10 translating tips for beginners

Translating is not just what I do, it is also my passion. Deciphering a message and encoding it into another language is fun and exciting. If you’re considering a career in Translation or you already made up your mind to become one of us, these tips will help you get started:

1) Try to dedicate a bit of your time to research

Even when you’re sure to know your subject very well there’s always something new you can learn. If you won’t need it now, you may use it on your next translation task (or to win at Trivia quizzes…).

2) Never underestimate the power of fellowship

Translating is a very solitary profession, but don’t think you’re all alone in there. There’s a community that’s behind us and there are many fellow translators who may give you a hand in times of need.

3) Read

Everything. Everywhere. All the time. If you want to be a good writer, you first have to be a good reader. There’s no other way.

4) Practice your languages

Especially your native language. Trust me in this one – with all those languages you’re juggling, forgetting your own language is not impossible.

5) Respect the text, but most importantly, respect the culture the text belongs to

Think of yourself as an ambassador – your mission is to mediate between two different cultures with faithfulness and accuracy.

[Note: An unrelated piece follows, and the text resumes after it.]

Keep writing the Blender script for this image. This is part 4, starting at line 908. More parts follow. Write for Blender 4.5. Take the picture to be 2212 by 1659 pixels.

6) However, do not be strict

Respecting the text does not mean that you have to be literal to it. Sometimes, you will need to give yourself more freedom in order to render the message.

7) Do not believe in impossible translations

They do not exist: everything can be translated. If you can’t get an equivalent, you will have to go around it and use other translation techniques (amplification, neutralization, cultural equivalent, and so on).

8) Read your text aloud

It seems funny but you won’t really know how your text sounds like until you read it aloud. It should sound smooth and natural, as if it had been written originally in your language.

9) Let it go

Edit, edit, edit. And then stop. If you’re a perfectionist like me, you will never be sure if the text is already finished, but at some point you’ll have to trust your skills and move on.

10) Do it with passion

All the other tips are great but they will be meaningless unless you follow this one. I know it’s hard to be passionate when you’re translating the instruction manual of a brand new vacuum cleaner, but think about it in this way – passion is contagious. If your passion shows in your writing, everyone will be able to see it.

Which is your favourite tip? And what other tips do you follow?

Luisa is a literary translator with a very particular agenda: she has challenged herself to translate a children’s book from every country in the world. In her blog “Translating for Children” she writes about this project and about everything related to diversity in children’s literature. This post originally appear on her blog

Comments

  1. Christopher Norris

    I was chatting with Ragnar Jónasson yesterday at the launch party of his new Dark Iceland novel, Rupture (published by Orenda Books). Ragnar speaks fluent English, but he works with translator Quentin Bates for his English-language editions from the original Icelandic.

    I asked him about this. Ragnar simply said that native speakers have an in-built 100% knowledge of how their mother-tongue language works, so that were he to translate his own work it would not read seamlessly.

    This goes for screenplays, too. His Dark Iceland series is being filmed for English television. Ragnar is not writing the screenplays.